Take Metal Gear Rising:  REVENGEANCE and imagine you've built up your Zan-Datsu meter or however they're going to handle that and it's time to use it on some poor fodder.  You activate it by pulling your controller apart which prompts Raiden to pull out another blade (because you know dude's got more than just the one sword) and you're free to slice freely because, well, that's the point.  Instead of using analog sticks to determine the angle you cut how you want.  With left hand and right hand you make two parallel slices under his shoulders and above his waist.  You bring them back around and cut in an 'X' to impress yourself if nobody else with your precision and then you swing wildly to reduce what's left to itty-bitty bits before Zan-Datsu is finally finished.  Or imagine that you're in a fight where you specifically need to cut off an arm because it holds a rocket launcher or something.  If Zan-Datsu can be entered and left freely, then bam, hop in, pull it apart and slice off the arm with speed and ease, then exit the mode and fight like normally because, well, you still have all the normal controls.

Take Star Wars:  The Force Unleashed 2 and pretend it doesn't suck.  I know, that's asking for a lot, but just do it for me, alright?  Imagine it doesn't suck and that it actually matters where your lightsabers go.  Imagine that you can cut off parts of scenery or otherwise destroy it with your lightsabers (because I'm pretty sure you can), so you use your left stick (in the left controller half in your left hand) to move, jump with X as usual (with the right half, etc. etc.) and slice off a tank at the top with a motion, and then fall and slice it off at the bottom.  Imagine then that you can press one of your buttons while aiming at it to Force Grab it and flick it in a direction while letting go to use it as a projectile instead of flicking the analog sticks.  Imagine that you can grab a platform that somebody is standing on with the force and rend it apart, dropping them to their doom.  Hell, just imagine that you can grab two soldiers at the same time and use them to clean house by throwing them both at a group at the same time.

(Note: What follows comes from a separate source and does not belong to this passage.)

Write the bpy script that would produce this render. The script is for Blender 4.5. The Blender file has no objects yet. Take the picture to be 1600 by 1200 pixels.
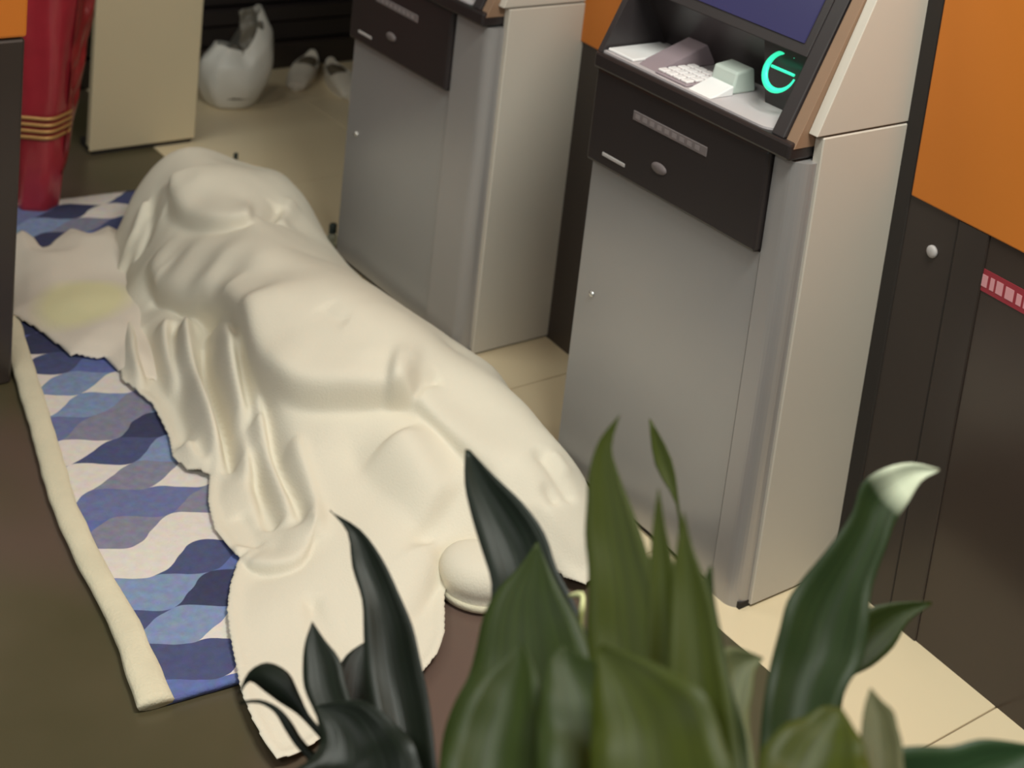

The important thing is that, with a split controller design that is literally a split controller, I can see this being a reality.  Or rather, I can't see why it -can't- be a reality, since I'm assuming the theory behind it takes in account the technical aspect of it.  If nothing else, I see this concept as the next evolution, the progression, of what we were offered in Motion Gaming this generation.  I mean, that's the point of leaping generations, right?  To refine the latter generation and update it with more ideas.  It's how we went from a controller with four buttons to controllers with eight or more without making them cumbersome.  Each generation is supposed to let you do things that you just couldn't do in the previous one.  This certainly counts as that, and as a prospect, it's exciting to me at the very least.  Nintendo has already cast their die and it rolled away from what they brought to the table, and being that this is Sony's patent, I'm hoping they actually step to the plate with it, provided it is what the tech states it will be.  Putting an analog stick on a Move Wand to let you use two probably won't be enough, it has to be standard, and that's what I fear the most, that this is just going to be an alternative that, by virtue of that, will never get used.  Done properly, it's just going to compliment what we're used to and integrate itself in comfortably, and for the sake of how much I've gone and worked myself up with ideas, I'm pulling for it.